Cherishing Hatred
In 2005 Israel unilaterally removed 21 settlements and nine thousand settlers from Gaza. The settlers were not easily persuaded that they had no option but to vacate the premises. Force was used by the IDF to complete the process removing all settlers. All the related buildings, synagogues and installations were destroyed, leaving nothing of value behind.Other than an extensive greenhouse complex which wealthy international Jews paid millions to leave behind intact, with the view that this would advantage Gazans and give them a leg up on beginning a robust agricultural venture of their own. It took no time at all after withdrawal of Israel completely from Gaza for the greenhouse complex to be destroyed.
Palestinian gangs preyed on the Palestinian population, and chaos ruled. When Fatah stepped in to assume its authority some semblance of civility returned, though the armed gangs continued their rule of Gaza. Their rule included sending over home-made rockets which fell close inside the Israeli border. The 1.6-million Gazan Palestinians did nothing whatever with the opportunity to commit to a nascent state of their own; turmoil ensued instead.
And then Hamas, duly elected to sit in the Palestinian Authority Parliament alongside Fatah decided after all that Fatah was administering Gaza inadequately and they could do better with an enclave of their very own. A violent confrontation with Fatah loyalists ensued until they were subdued, chased back into the West Bank or murdered, and then Hamas had control of Gaza and flaunted its mandate to destroy Israel.
The response was the infamous blockade to stop Hamas from acquiring more weapons.
The guiding principle of both Fatah and Hamas of "resistance" to the "occupation" was strengthened though each saw the other as a competitor for control, and violent hatred marked their relationship, the sole unifying object being the destruction of Israel and retrieval of the ground upon which it sat returned to Palestinian rule, although it had never at any time been under Palestinian rule.
Egypt controlled Gaza and Jordan the West Bank before the 1967 war that placed Israel in possession of both. And for the first time enabled Jews to approach the Temple Mount and pray at the Western Wall.
After the Second World War the United Nations validated a resolution that recommended partition of Palestine into independent "Arab and Jewish states". The Arab Middle East deposed it, deployed their armies collectively to initiate "a war of extermination and a momentous massacre, which will be spoken of like the Mongolian massacres and the Crusades", in the words of Azzam Pasha, then-secretary of the Arab League.
Jews defended themselves and to the astonishment of all quarters including the international community, put the combined Arab armies to rout, and set about establishing their state more fully than ever, presenting as a model in democracy, absorbing over a million Palestinians and giving them full citizenship rights in the process.
Hamas remains mired in its raging hatred for Israel and its plans for destroying the state and reclaiming the land. Recognized for its terrorist credentials, it is viewed as a terrorist group in most of the international community, and now increasingly within the Middle East, other Arab states consider it little more than a terrorist militia.
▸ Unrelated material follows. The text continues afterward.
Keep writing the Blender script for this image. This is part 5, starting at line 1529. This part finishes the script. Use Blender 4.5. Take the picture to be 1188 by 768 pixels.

When a Palestinian spokeswoman, Diana Butto was asked on CNN about the tactics employed by Hamas of using women and children as human shields to enable them to portray Israel as a genocidal oppressor, she responded that by mounting such a question one identifies oneself as "racist and reprehensible".
Is it racist and reprehensible to recognize that across the Middle East and North Africa, and tentacles stretching into Asia, fanatical Islamists dedicated to the noble cause of jihad are spreading anarchic chaos, committing mass atrocities, spilling blood between the two main sects of Islam, promising when they're through to mount similar atrocities elsewhere in the world?